Records with scene code
===

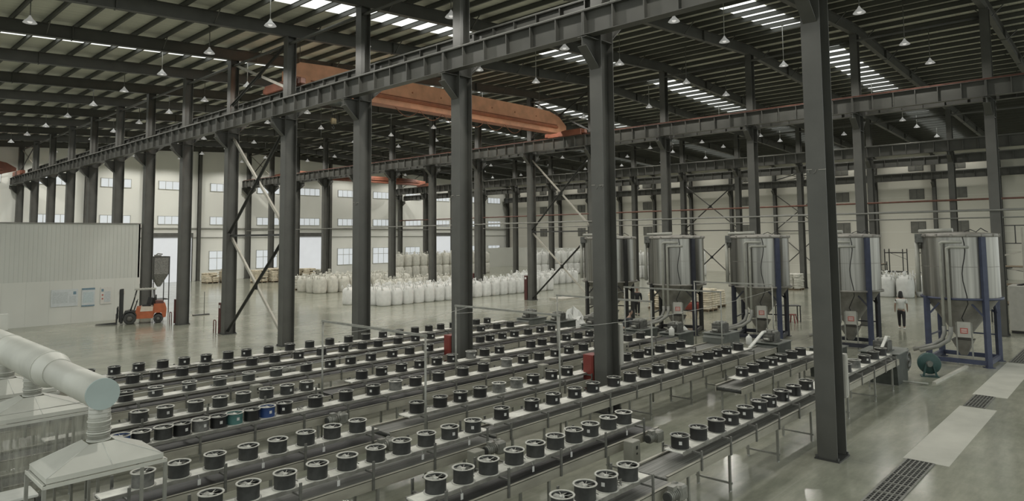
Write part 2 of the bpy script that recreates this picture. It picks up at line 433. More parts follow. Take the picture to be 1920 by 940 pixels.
# ------------------------------------------------------------------ steel columns
def hsec(b, D, W, z0, z1, cx=0, cy=0, t=.02):
    b.box(cx-D/2, cx-D/2+t, cy-W/2, cy+W/2, z0, z1)
    b.box(cx+D/2-t, cx+D/2, cy-W/2, cy+W/2, z0, z1)
    b.box(cx-D/2+t, cx+D/2-t, cy-.008, cy+.008, z0, z1)
ROWN = {'A': 'nearest', 'B': 'second', 'C': 'third', 'D': 'back wall'}
def corbel(b, side, D, zt, out=.62):
    s = side; x0 = s*D/2; x1 = s*(D/2+out)
    b.prism([(x0, zt-.85), (x0, zt-.06), (x1, zt-.06), (x1, zt-.30)], 'y', -.012, .012)
    b.box(min(x0,x1), max(x0,x1), -.16, .16, zt-.06, zt-.04)
    b.bar((x0, 0, zt-.86), (x1, 0, zt-.31), .30, .02)
def column_proto(row, zl, zr, D=.60, W=.42, top=None, X=None):
    """meshes shared by every column of a row"""
    zt = max(z for z in (zl, zr) if z)
    lo = MB(); hsec(lo, D, W, 0.03, zt+.0)
    for z in (zt-.1, zt-.95): lo.box(-D/2+.02, D/2-.02, -W/2+.02, W/2-.02, z, z+.02)
    up = MB(); hsec(up, .46, .38, zt+.0, zb(X)+.02)
    up.box(-.24, .24, -.2, .2, zb(X)-.02, zb(X)+.0)
    bp = MB(); bp.box(-D/2-.05, D/2+.05, -W/2-.05, W/2+.05, 0, .03)
    for sx in (-1, 1):
        for sy in (-1, 1): bp.lathe([(.025, .03), (.025, .09), (0, .09)], (sx*(D/2+.01), sy*(W/2+.015), 0), 6)
    out = {'shaft': lo.mesh('shaft', STEEL), 'upper_shaft': up.mesh('upper_shaft', STEEL), 'base_plate': bp.mesh('base_plate', STEEL_D)}
    if zl: c = MB(); corbel(c, -1, D, zl); out['corbel'] = c.mesh('corbel', STEEL)
    if zr: c = MB(); corbel(c, 1, D, zr); out['corbel_bracket'] = c.mesh('corbel_bracket', STEEL)
    return out
ZA1, ZA2, ZBB, ZC1, ZC2, ZD = 10.58, 11.48, 11.48, 11.48, 10.62, 10.95
CP = {'A': column_proto('A', ZA1, ZA2, X=XA), 'B': column_proto('B', ZBB, ZBB, X=XB),
      'C': column_proto('C', ZC1, ZC2, X=XC), 'D': column_proto('D', ZD, None, D=.5, W=.36, X=XD-.4)}
for row, X in (('A', XA), ('B', XB), ('C', XC), ('D', XD-.15)):
    for n in range(0, 14):
        if row in 'CD' and n == 0: continue
        k = n if row in 'AB' else n-1
        lab = 'grey steel H column of the %s column row, %s counted from the viewer' % (ROWN[row], ORD[k])
        t = thing('steel_column', lab, 'column', (X, yc(n), 0), group='%s row of steel columns' % ROWN[row], kind='thing')
        for nm, me in CP[row].items(): link(nm, me, t)
ew = MB(); hsec(ew, .36, .36, 0.02, 15.6); ewm = ew.mesh('shaft', STEEL)
ewb = MB().box(-.28, .28, -.28, .28, 0, .02).mesh('base_plate', STEEL_D)
for i, x in enumerate((4, 10, 22, 28, 34, 46, 52, 58, 70, 76, 82)):
    t = thing('wall_column', 'slim steel column against the wall with bright windows, %s from the left' % ORD[i], 'column', (x, YW-.35, 0), PI/2, group='slim columns on the end wall', kind='thing')
    link('shaft', ewm, t).scale.z = (zb(x)+.58)/15.6; link('base_plate', ewb, t)

# ------------------------------------------------------------------ crane runway girders
def section_mesh(h, y0, y1):
    b = MB(); b.box(-.17, .17, y0, y1, 0, .02); b.box(-.17, .17, y0, y1, h-.02, h); b.box(-.008, .008, y0, y1, .02, h-.02)
    n = 6
    for i in range(n+1):
        y = y0+(y1-y0)*i/n
        w_ = .012 if 0 < i < n else .02
        y = min(max(y, y0+w_), y1-w_)
        b.box(-.155, .155, y-w_/2-.012, y+w_/2+.012, .02, h-.02)
    return b.mesh('girder_section', STEEL)
def runway(X, z, h, n0, n1, label, rust=False):
    t = thing('runway_girder', label, 'crane runway', (X, 0, z), group='crane runway girders', kind='thing')
    me = section_mesh(h, 0, 5.99)
    for n in range(n0, n1):
        o = link('girder_section', me, t); o.location = (0, yc(n), 0)
    r = MB(); r.box(-.055, .055, yc(n0), yc(n1), h, h+.012); r.box(-.012, .012, yc(n0), yc(n1), h+.012, h+.07); r.box(-.035, .035, yc(n0), yc(n1), h+.07, h+.10)
    r.build('rail', RUST if rust else PIPE, t)
    return t
runway(XA-.72, ZA1, .70, -1, 13, 'long crane runway girder crossing in front of the nearest column row')
runway(XA+.72, ZA2, .74, -1, 13, 'grey crane runway girder just behind the nearest column row, carrying the big orange crane')
runway(XB-.72, ZBB, .80, -1, 13, 'crane runway girder with a rusty rail, near side of the second column row', True)
runway(XB+.72, ZBB, .80, -1, 13, 'grey crane runway girder on the far side of the second column row', True)
runway(XC-.72, ZC1, .86, 0, 13, 'grey crane runway girder on the near side of the third column row')
runway(XC+.72, ZC2, .66, 0, 13, 'grey crane runway girder on the far side of the third column row')
runway(XD-.95, ZD, .78, 0, 13, 'grey crane runway girder along the beige back wall')

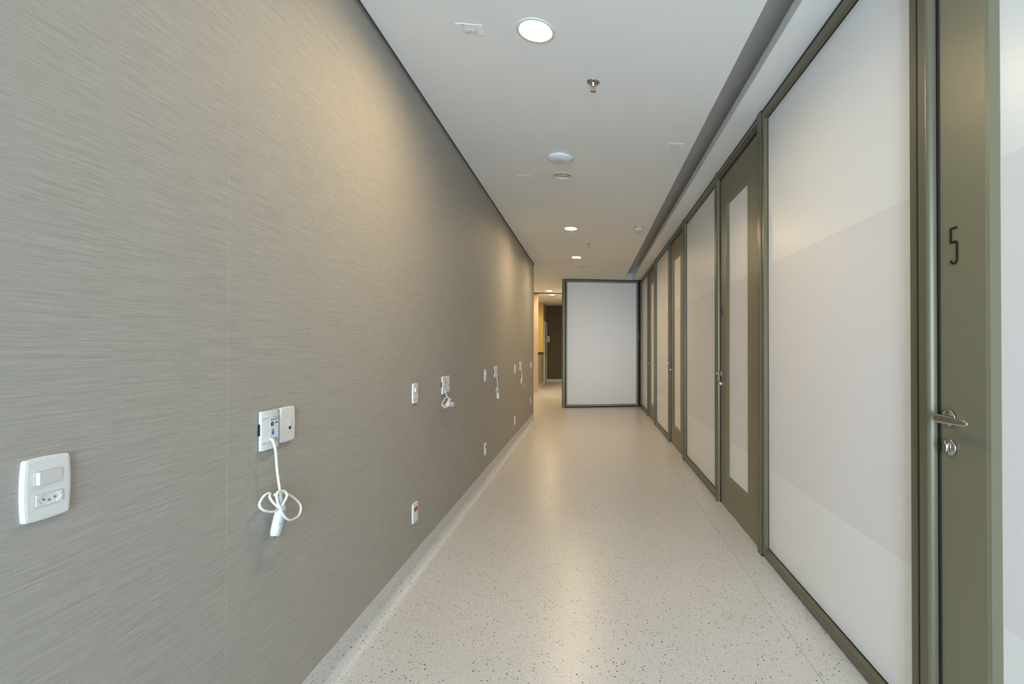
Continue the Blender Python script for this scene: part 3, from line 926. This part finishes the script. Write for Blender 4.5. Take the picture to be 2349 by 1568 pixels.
sprinkler(-0.013, 7.056, 'distant fire sprinkler between the two farther downlights')

def emergency_light(x, y, label):
    root = empty('emergency_light', (x, y, HC))
    tag(root, label, 'emergency light', 'small rectangular emergency light plates')
    out = rounded(0.126, 0.078, 0.004, 3)
    MB().loft([[(a * q, b * q2, z) for a, b in out] for z, q, q2 in ((0.0, 1, 1), (-0.0006, 1, 1), (-0.0020, 0.96, 0.92))], True, False).build('plate', M['ceiling_plate'], root)
    for xx in (-0.037, 0.031):
        box('joint', M['plastic_line'], (xx - 0.0005, xx + 0.0005, -0.034, 0.034, -0.0022, -0.0019), root)
    box('light_cover', M['sticker'], (-0.034, 0.028, 0.002, 0.032, -0.0027, -0.002), root)
    for xx in (-0.014, 0.008):
        MB().lathe([(0.0003, -0.0026), (0.006, -0.0026), (0.0045, -0.0042), (0.0003, -0.0046)], (xx, 0.016, 0), 'z', 14).build('led', M['cream_device'], root)
    mk = MB()
    mk.box(-0.034, -0.030, -0.031, -0.0285, -0.0024, -0.0019); mk.box(-0.029, -0.0245, -0.032, -0.027, -0.0024, -0.0019); mk.box(-0.0235, -0.020, -0.031, -0.0275, -0.0024, -0.0019)
    mk.build('blue_mark', M['blue'], root)
el = [(-0.567, 2.354, 'rectangular emergency light plate beside the largest downlight'),
      (-0.574, 4.332, 'rectangular emergency light plate beside the unlit downlight'),
      (0.639, 3.517, 'rectangular emergency light plate near the ceiling slot, nearer one'),
      (-0.565, 6.192, 'faint emergency light plate beside the middle downlight'),
      (-0.581, 8.111, 'faint emergency light plate beside the last corridor downlight'),
      (0.658, 8.585, 'far faint emergency light plate near the ceiling slot')]
for a in el:
    emergency_light(*a)

# small black latch on the far corner
lt = box('latch', M['black'], (-0.012, 0.012, -0.018, 0.0, -0.07, 0.07))
lt.location = (1.100, Y_END + 0.004, 1.57)
tag(lt, 'small black latch on the far corner post beside the end panel', 'latch')

for o in list(bpy.data.objects):
    if o.parent is None and o.type not in ('CAMERA', 'LIGHT') and 'label' not in o:
        o['label'] = o.name.replace('_', ' ')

===

## Work to complete:
Using the entries above, repeat only the lines from the one containing "Continue the Blender" through the one containing "sprinkler(-0.013, 7.056, 'distant", end lines included.

## Response to this task:
Continue the Blender Python script for this scene: part 3, from line 926. This part finishes the script. Write for Blender 4.5. Take the picture to be 2349 by 1568 pixels.
sprinkler(-0.013, 7.056, 'distant fire sprinkler between the two farther downlights')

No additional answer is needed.